Terlihat kaca rumah depan yang sudah pecah, dibalut isolasi bening yang
menguning. Angin malam yang meniupkan suara jangkrik mengantarkan saya dalam
tidur yang lelap.
*****
Fajar menyapa pagi, suara
adzan shubuh dan keruyuk ayam berlomba membangunkan saya dari lelapnya tidur,
sisa lelah perjalanan jauh Semarang-Pekalongan. Nampaknya Sholihin sudah bangun
sejak dari tadi. “Dia qiyamul lail,” dalam benakku.
Saat sinar matahari masih
samar-samar, beberapa gadis belia berkerudung datang ke rumah mengambil
sesuatu. Lalu kembali membawa sesuatu, yang kemudian saya tahu, rupanya berkas
karya ilmiah dan hasil keterampilan tangan mereka. “Kita tunggu di lapangan ya
pak,” seru salah satu gadis itu. Semangat sekali anak-anak itu.
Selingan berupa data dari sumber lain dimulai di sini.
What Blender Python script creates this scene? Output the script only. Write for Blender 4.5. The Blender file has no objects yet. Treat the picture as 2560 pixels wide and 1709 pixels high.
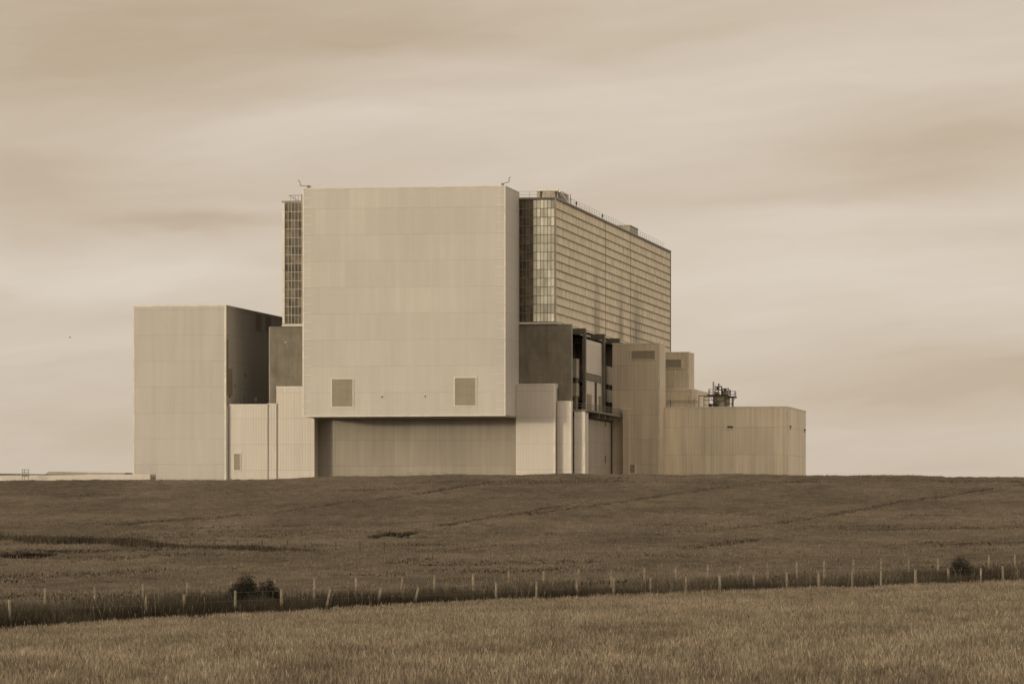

Minggu, 30 Maret 2013 Jam 07.00
pagi, dari jarak sekitar 200 meter, nampak sekumpulan anak di sebuah
lapangan bola desa Harjosari. Riang. Canda-tawa terdengar sampai jarak dimana
saya mengamati mereka. Menunggu Sholihin untuk menemani mereka belajar.
“Hiduplah Indonesia raya,” salah
seorang murid memimpin pelantunan lagu. Pembacaan puisi, narasi, presentasi
karya tangan, semuanya bertemakan alam. Keprihatinan. Kekecewaan.
Kehawatiran. Perjuangan. Semuanya mereka luapkan dalam karyanya.
Keindahan karya Tuhan, lebih nampak ketika sya’ir demi sya’ir dibacakan.
Subhanallah sungguh luar biasa.
*****
“Sebenarnya apa yang
menginspirasi anda mendirikan sekolah alam ini?,” tanyaku usai acara sekolah
alam itu.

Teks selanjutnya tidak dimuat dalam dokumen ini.